Abstract

Scholarship on late mediaeval composition and liturgical creation in northern Europe has largely orbited around important cathedrals, monasteries, or courts, and has consequently overlooked the music of confraternities. Members of these voluntary communities, centred on shared spirituality and often trade-based, regularly gathered for communal prayer and were important sponsors of the music required for services. Sarah Ann Long’s fascinating Music, Liturgy and Confraternity Devotions in Paris and Tournai, 1300–1550 is the first study to investigate new music for the Mass and Office created for confraternity worship in northern Europe.
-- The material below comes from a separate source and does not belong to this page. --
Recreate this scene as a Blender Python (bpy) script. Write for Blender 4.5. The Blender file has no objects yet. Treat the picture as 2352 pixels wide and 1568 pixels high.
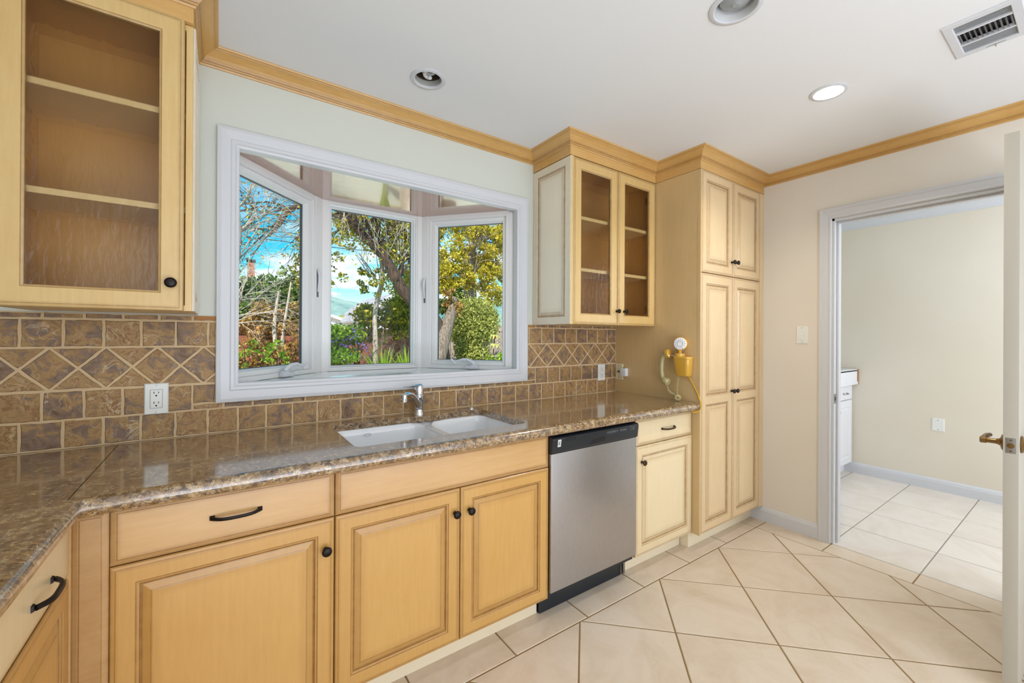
import bpy, bmesh, math, random
from mathutils import Vector, Matrix, geometry, noise
S = bpy.context.scene
COL = S.collection
PI = math.pi

# ------------------------------------------------------------------ camera
YAW, PITCH, ROLL, FPX = 0.6113, 0.0012, 0.0054, 956.9
CAM = Vector((0, -2.0816, 1.3154))
_F = Vector((math.sin(YAW), math.cos(YAW), 0)); _R = Vector((math.cos(YAW), -math.sin(YAW), 0)); _U = Vector((0, 0, 1))
F2 = _F*math.cos(PITCH) + _U*math.sin(PITCH); U2 = _U*math.cos(PITCH) - _F*math.sin(PITCH)
R3 = _R*math.cos(ROLL) + U2*math.sin(ROLL); U3 = U2*math.cos(ROLL) - _R*math.sin(ROLL)
cd = bpy.data.cameras.new('camera'); cam = bpy.data.objects.new('camera', cd); COL.objects.link(cam)
cd.sensor_width = 36; cd.lens = FPX/2352*36; cd.shift_y = -13.98/2352; cd.clip_start = 0.02; cd.clip_end = 2000
m = Matrix((R3, U3, -F2)).transposed().to_4x4(); m.translation = CAM
cam.matrix_world = m
S.camera = cam
S.view_settings.view_transform = 'Standard'; S.view_settings.look = 'None'
S.view_settings.gamma = 1; S.view_settings.use_curve_mapping = False; S.view_settings.exposure = 0.2

# ------------------------------------------------------------------ helpers for colour and nodes
def lin(c):
    if isinstance(c, str):
        c = tuple(int(c[i:i+2], 16)/255 for i in (0, 2, 4))
    else: c = tuple(v/255 for v in c)
    return tuple((v/12.92 if v <= .04045 else ((v+.055)/1.055)**2.4) for v in c) + (1,)

# ------------------------------------------------------------------ world
w = bpy.data.worlds.new('sky'); S.world = w; w.use_nodes = True
nt = w.node_tree; N = nt.nodes; L = nt.links
bg = N['Background']
sky = N.new('ShaderNodeTexSky'); sky.sky_type = 'NISHITA'; sky.sun_disc = False
sky.sun_elevation = math.radians(42); sky.sun_rotation = math.radians(215); sky.air_density = 1.0; sky.dust_density = .4; sky.ozone_density = 2.0
hs = N.new('ShaderNodeHueSaturation'); hs.inputs['Hue'].default_value = .468; hs.inputs['Saturation'].default_value = 1.75; hs.inputs['Value'].default_value = 1.0
L.new(sky.outputs[0], hs.inputs['Color'])
tc = N.new('ShaderNodeTexCoord'); mp = N.new('ShaderNodeMapping'); mp.inputs['Scale'].default_value = (2.2, 2.2, 9)
mp.inputs['Location'].default_value = (1.3, .4, .2)
L.new(tc.outputs['Generated'], mp.inputs[0])
cn = N.new('ShaderNodeTexNoise'); cn.inputs['Scale'].default_value = 2.0; cn.inputs['Detail'].default_value = 6; cn.inputs['Roughness'].default_value = .6
L.new(mp.outputs[0], cn.inputs['Vector'])
cr = N.new('ShaderNodeValToRGB'); cr.color_ramp.elements[0].position = .46; cr.color_ramp.elements[1].position = .66
L.new(cn.outputs['Fac'], cr.inputs[0])
mx = N.new('ShaderNodeMix'); mx.data_type = 'RGBA'; mx.inputs['B'].default_value = (9, 9.5, 10, 1)
sx = N.new('ShaderNodeSeparateXYZ'); L.new(tc.outputs['Generated'], sx.inputs[0])
hz = N.new('ShaderNodeMapRange'); hz.interpolation_type = 'SMOOTHSTEP'; hz.inputs[1].default_value = .12; hz.inputs[2].default_value = .34; hz.inputs[3].default_value = 1; hz.inputs[4].default_value = .12; L.new(sx.outputs[2], hz.inputs[0])
hm = N.new('ShaderNodeMath'); hm.operation = 'MULTIPLY'; L.new(cr.outputs[0], hm.inputs[0]); L.new(hz.outputs[0], hm.inputs[1])
L.new(hm.outputs[0], mx.inputs['Factor']); L.new(hs.outputs[0], mx.inputs['A']); L.new(mx.outputs['Result'], bg.inputs['Color'])
bg.inputs['Strength'].default_value = 0.15

def add_sun(name, energy, d, ang=.7, col=(1, .95, .86)):
    l = bpy.data.lights.new(name, 'SUN'); l.energy = energy; l.angle = math.radians(ang); l.color = col
    o = bpy.data.objects.new(name, l); COL.objects.link(o)
    o.rotation_euler = Vector(d).to_track_quat('-Z', 'Y').to_euler(); return o
add_sun('sun', 6.5, (.42, .55, -.70))

def add_area(name, loc, d, sx, sy, watts, col=(1, 1, 1), spread=180):
    l = bpy.data.lights.new(name, 'AREA'); l.shape = 'RECTANGLE'; l.size = sx; l.size_y = sy; l.energy = watts; l.color = col
    l.spread = math.radians(spread)
    o = bpy.data.objects.new(name, l); COL.objects.link(o); o.location = loc
    o.rotation_euler = Vector(d).to_track_quat('-Z', 'Y').to_euler(); return o
add_area('patio_door_daylight', (1.0, -4.3, 1.45), (.0, 1, .05), 3.2, 1.9, 32, (.84, .95, 1.14))
add_area('added_ceiling_uplight', (.9, -3.5, .06), (0, .25, 1), 2.6, 1.4, 66, (.86, .96, 1.14))  # uplight added near the floor, out of view, to brighten the ceiling
add_area('room_daylight_low', (.2, -4.2, .9), (.1, 1, -.1), 1.8, 1.2, 6, (.95, .96, 1))
add_area('laundry_daylight', (4.2, -3.1, 1.6), (0, 1, -.05), 1.5, 1.6, 33, (.86, .95, 1.1))

# ------------------------------------------------------------------ materials
MATS = {}
def pmat(name, col, rough=.5, metal=0, spec=.5, ior=None, coat=0, coat_rough=.1):
    mt = bpy.data.materials.new(name); mt.use_nodes = True
    b = mt.node_tree.nodes['Principled BSDF']
    b.inputs['Base Color'].default_value = lin(col) if not (isinstance(col, tuple) and len(col) == 4) else col
    b.inputs['Roughness'].default_value = rough; b.inputs['Metallic'].default_value = metal
    b.inputs['Specular IOR Level'].default_value = spec
    if ior: b.inputs['IOR'].default_value = ior
    b.inputs['Coat Weight'].default_value = coat; b.inputs['Coat Roughness'].default_value = coat_rough
    MATS[name] = mt; return mt
def nodes(mt): return mt.node_tree.nodes, mt.node_tree.links, mt.node_tree.nodes['Principled BSDF']
def noise_node(N, L, scale, detail=4, rough=.5, vec=None, dist=0):
    n = N.new('ShaderNodeTexNoise'); n.inputs['Scale'].default_value = scale; n.inputs['Detail'].default_value = detail
    n.inputs['Roughness'].default_value = rough; n.inputs['Distortion'].default_value = dist
    if vec: L.new(vec, n.inputs['Vector'])
    return n
def world_vec(N, L, scale=(1, 1, 1)):
    g = N.new('ShaderNodeNewGeometry'); mp = N.new('ShaderNodeMapping'); mp.inputs['Scale'].default_value = scale
    L.new(g.outputs['Position'], mp.inputs[0]); return mp.outputs[0]
def ramp(N, L, fac, stops, interp='LINEAR'):
    r = N.new('ShaderNodeValToRGB'); e = r.color_ramp.elements; r.color_ramp.interpolation = interp
    e[0].position, e[0].color = stops[0][0], lin(stops[0][1]); e[1].position, e[1].color = stops[-1][0], lin(stops[-1][1])
    for p, c in stops[1:-1]:
        k = e.new(p); k.color = lin(c)
    L.new(fac, r.inputs[0]); return r.outputs[0]
def mixc(N, L, fac, a, b, mode='MIX'):
    x = N.new('ShaderNodeMix'); x.data_type = 'RGBA'; x.blend_type = mode
    for sock, v in (('Factor', fac), ('A', a), ('B', b)):
        if isinstance(v, (int, float)): x.inputs[sock].default_value = v
        elif isinstance(v, (tuple, str, list)): x.inputs[sock].default_value = lin(v) if len(v) != 4 else v
        else: L.new(v, x.inputs[sock])
    return x.outputs['Result']
def math_n(N, L, op, a, b=None, clamp=False):
    x = N.new('ShaderNodeMath'); x.operation = op; x.use_clamp = clamp
    for i, v in enumerate((a, b)):
        if v is None: continue
        if isinstance(v, (int, float)): x.inputs[i].default_value = v
        else: L.new(v, x.inputs[i])
    return x.outputs[0]
def bump(N, L, b, h, strength=.2, dist=.002):
    n = N.new('ShaderNodeBump'); n.inputs['Strength'].default_value = strength; n.inputs['Distance'].default_value = dist
    L.new(h, n.inputs['Height']); L.new(n.outputs[0], b.inputs['Normal'])

def cabinet_mat(name, light, dark, glaze='84561c', streak=(9, 9, .8), rough=.33):
    mt = pmat(name, light, rough, coat=.25, coat_rough=.2); N, L, b = nodes(mt)
    n1 = noise_node(N, L, 9, 5, .6, world_vec(N, L, streak)); n2 = noise_node(N, L, 2.2, 3, .5, world_vec(N, L))
    f = math_n(N, L, 'ADD', math_n(N, L, 'MULTIPLY', n1.outputs['Fac'], .55), math_n(N, L, 'MULTIPLY', n2.outputs['Fac'], .6))
    c = ramp(N, L, f, [(.30, dark), (.80, light)])
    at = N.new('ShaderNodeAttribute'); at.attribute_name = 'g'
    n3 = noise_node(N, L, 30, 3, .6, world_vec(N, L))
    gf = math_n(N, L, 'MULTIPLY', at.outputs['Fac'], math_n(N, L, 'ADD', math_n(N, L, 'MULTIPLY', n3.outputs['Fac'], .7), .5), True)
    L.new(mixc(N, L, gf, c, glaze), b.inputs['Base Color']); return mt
cab_yel = cabinet_mat('yellow_glazed_wood', 'd6a963', 'c9984f')
cab_drw = cabinet_mat('tan_glazed_wood', 'd9b17a', 'ca9c60', streak=(.8, .8, 9))
cab_lit_cream = cabinet_mat('lit_cream_glazed_wood', 'ecdab4', 'e5cd9e', glaze='9a7237')  # cabinet wood paled, laundry daylight on the right cabinet put into the colour
cab_window_lit = cabinet_mat('window_lit_glazed_wood', 'f8f0dc', 'efe4ca', glaze='9a7237')  # lightened copy of the cabinet wood, window light put into the side panels
cab_pan = cabinet_mat('pantry_glazed_wood', 'e9d1a6', 'debf90', glaze='8a602a')
cab_side = cabinet_mat('side_panel_glazed_wood', 'd8bb88', 'ccae7a', glaze='8a602a', rough=.3)
cab_upr = cabinet_mat('upper_glazed_wood', 'e4c688', 'd5b06c', glaze='80551f')
cab_int = cabinet_mat('cabinet_interior_wood', 'd8a95e', 'c8964c')
crown_m = cabinet_mat('crown_glazed_wood', 'dcb270', 'cc9c54', glaze='86591c', streak=(2, 2, 9))
shelf_m = cabinet_mat('maple_shelf', 'f0d9a4', 'e6c98c')
dark_gap = pmat('dark_gap', '20140a', .9)
toe_m = pmat('toe_cream', 'efe2c4', .5)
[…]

In showing how lay piety and devotion became incorporated into sanctioned diocesan practices through these organizations, and exploring the impact on music of the political, commercial, and ecclesiastical networks that ran through and between Paris and Tournai, this study is a needed and most welcome addition to late medieval musicology. Long examines Paris and Tournai not just as important centres of musical-liturgical creativity but also as nodes in regional networks that facilitated the diffusion of devotions (such as to specific saints) and their requisite music. As a university city, Paris attracted an international body of students and supported a vast book production industry. Tournai, on the other hand, sat at ecclesiastical and secular crossroads: it was a city divided between two dioceses, whose cathedrals were located in different secular jurisdictions (the Dioceses of Tournai and Cambrai, under French and Burgundian rule respectively).